P.S.: A entrevista do presidente da Arezzo só pode ser definida como *triste*. Um presidente de uma empresa quer que um consumidor (consciente, devo adicionar) acredite que ele não sabe quais foram os produtos retirados, que não sabe qual e a quantidade de pele utilizada... ou seja, ele não sabe seu prejuízo? Não lhe interessa? E mais: dizer que não vai entrar em detalhes porque não quer dar 'pano pra manga pra ambientalistas'? A partir do momento em que você vende artefatos de couro e pele, você está dando "pano pra manga", "cara pra bater", senhor Anderson Birman. Ou o senhor não sabia disso? E ah... ele se interessa por sustentabilidade, mas não acha que isso é algo que ele possa discutir em sua posição. MAS HEIN? Em que posição ele poderia discutir, a da vaca ou a do coelho?

P.S.2: Eu acho que, no momento em que se decide usar pele em sua coleção, é pra usar DE VERDADE. Own it up, meu tio. É uma decisão pensada - ou vocês acham que eles não viram que existia mercado pra isso? Tem muita gente que compra pele sim, e não tem o menor problema, tá nem aí pro coelhinho. Então, se pensou no lucro, arca também com as consequências negativas.

P.S.3: Como eu disse antes, eu tenho a minha opinião sobre a Arezzo, e não vem desse episódio. Vem desse aqui, muito menos divulgado pela internet e que acho muito mais grave: http://whocouldblameher.blogspot.com/2010/10/querida-arezzo.html. Pelo menos nesse episódio da Pelemania eles dizem que é pele de verdade - e cobram bem carinho por isso! E quando eles dizem que é pele mas não é, e continuam cobrando preço de produto verdadeiro? Faz-se o que? Senta e chora por ter sido roubada?
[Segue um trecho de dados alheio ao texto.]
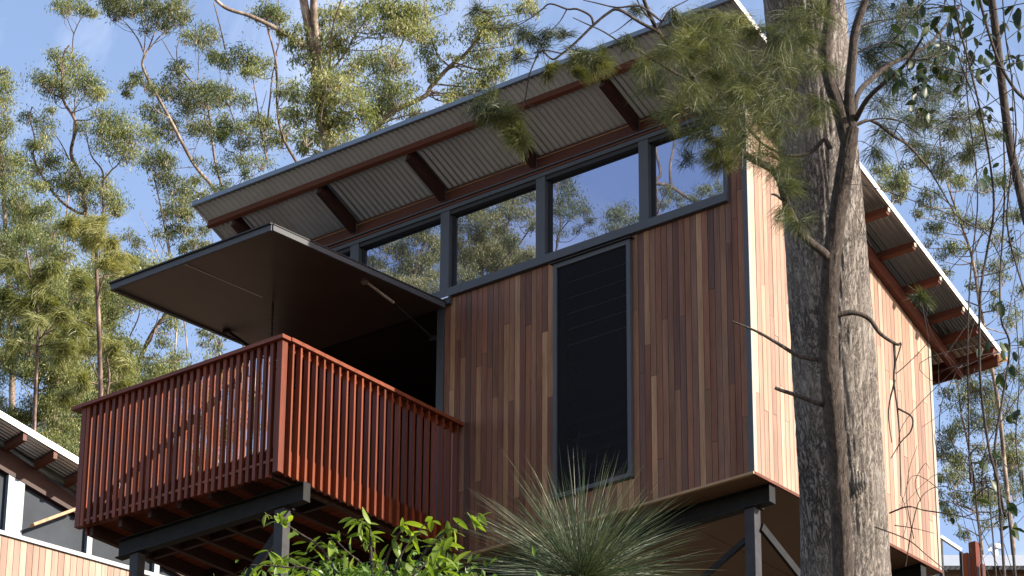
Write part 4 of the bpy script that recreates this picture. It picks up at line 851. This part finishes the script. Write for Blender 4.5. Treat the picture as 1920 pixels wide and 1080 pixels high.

é assim que eles vêem a gente - todos eles, da indústria do tomate à da construção civil


Por isso mesmo, não espero muito da Arezzo. Nem eloquência de seu presidente, nem esclarecimento de sua equipe de desenho, nem da qualidade de seus produtos. Se tem algo de bom nesse episódio todo, é pra empresa ver que o consumidor brasileiro tá cansando de ser feito de palhaço. Essa mudança, pra mim, importa mais que o coelho. Pelo menos por agora.